Who am I to complain??
So I get myself together and we go again.
Yay, I finally get a nice solid bridge to cross!!  So glad Walter got a photo of it, they are not common in this country so far!!  You can barely see me on the bridge, but I’m there.. 😉
It is getting so late.. I don’t know what time it is, but it is getting darker and in this part of the world, it must be after 10 or 11 pm.
After many hours of being pelted in the face with rain, and a wet slippery muddy puddly road, I am using all my mental resources available to cope.
Finally we come across a few houses.  It is not the goal destination that Walter was aiming for.. but when he checks on me, I say I have to stop.   He says there is no accommodation, here not even a shop.
But I see a couple houses and there are lights on, can we at least ask?
A young man pulls up and they talk for a while, and I get the impression that there is nowhere to stay.
Walter says it’s only 80 km to go, and can we make it – with promises that the guest house there has a hot shower for as long as I want to take one..?  I said yes and we started on again.. until I did the figures in my head.. I am only going 40 km/hr.  That means it’s 2 more hours on this road and I honestly and truly don’t think I can make it.. It’s not smart, it’s been dangerous all day, but add another layer to it of darkness, already well beyond what I should have been doing.. So I just stop and say, “I have to find a way to stay here.”
We go back, he finds the same young man,, who then calls a lady out, and she agrees to take me in.  We park my bike in the shed, two more young boys pull up in a van, jump into the shed with me and just watch me unpack.  I wasn’t comfortable with this.. but what are my options??

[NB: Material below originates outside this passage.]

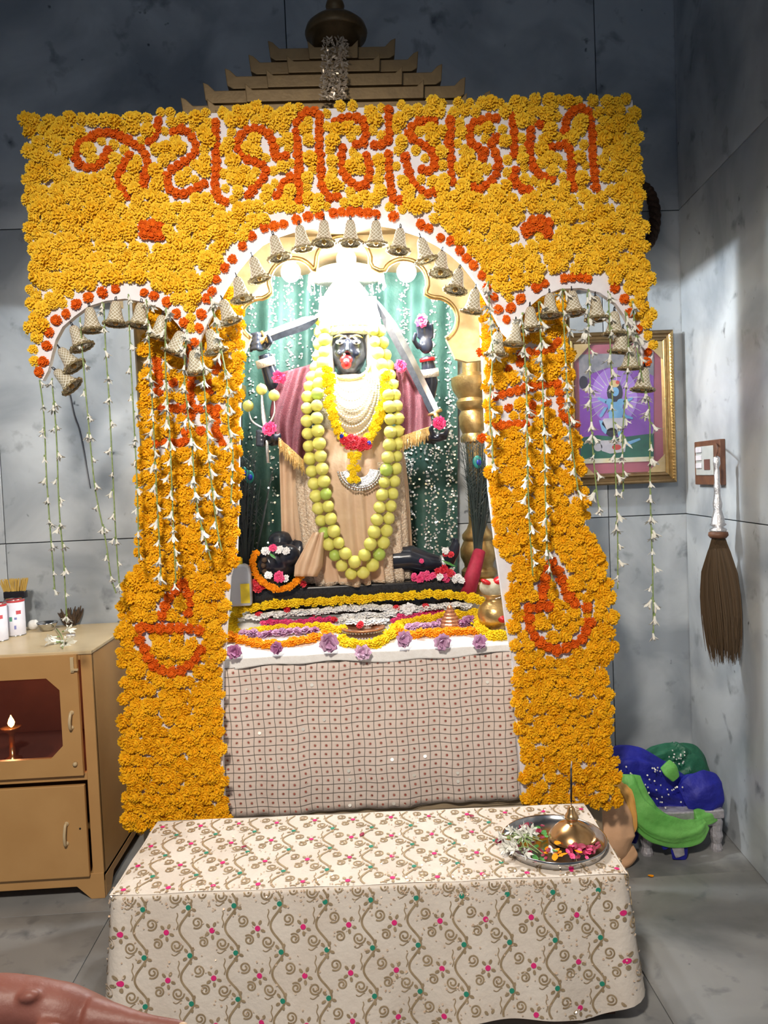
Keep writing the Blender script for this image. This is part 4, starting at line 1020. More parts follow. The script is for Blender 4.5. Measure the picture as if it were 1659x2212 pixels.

Then Walter says, I’m going to leave you here and continue on.  What??  You are going to leave me here alone with these 2 young men in hunting clothes who are staring at me??? 
Yep – see ya!
He was cold and had just as bad a day as me, so I went into the house.  The boys had learned a little English from school.. I was dripping wet, I want to get out of my clothes.. they bring me a chair and shut the porch door.  “Chai?”  “Excuse me, Chai”?  Da!!(yes!!) I yell through the door.
I manage through my shaking to get my gear off and my other pack open for dry clothes.
All up it was a 500 km day soaked to the bone in freezing cold rain…
I come out and the boys are waiting right there at the door to escort me into the kitchen.. I was no longer afraid of them, they were truly just thrilled to have an English speaking visitor, and had many questions!
Mom (Anya), had made a big pot of  soup, she lays out the table with chai, soup, bread, cucumbers, tomatoes, sauces, cheese, and homemade baklava just coming out of the overn! It’s after midnight!  Are you all eating this?  She didn’t, but the boys did of coarse.. I would have loved to have more, but the soup was all I could do..
Turns out they still have a night ahead of them, there is a disco nearby and after they ate, they got styled up and left..  How weird is that?? I am in a little pocket of houses, with no accommodation or shops, but there is a disco? 
Anton, Anya’s son, gives up his room for me, and I go to bed.. I must have looked horribly pathetic, but I was darn grateful.
They ask me before they leave what time I will go in the morning, and I say 7.
Next morning, after nearly 5.5 hours of sleep, I am quietly packing up and putting my wet riding clothes on again, and I hear the alarm.  Young Anton, who went to the disco until 4, wakes up and makes me a cup of tea.. oh the guilt!! But what a good boy!!
We have tea together in the kitchen along with Anya’s homemade baklava.  I thank him and I go to my room to give them money.  He says no, It’s free.  I insist and pay.. They took in a stranger in the night, fed me so well, gave me big warm bed, and never have I been so grateful for that.  I get to the shed and ready the bike.  Anya wakes and comes out to see me off.  What a blessing these two were to me.. I got so much out of my short stay with them.  And that young Anton.. who gave me a whole stash of his mother’s baklava for the road… I could bottle him up and take him home!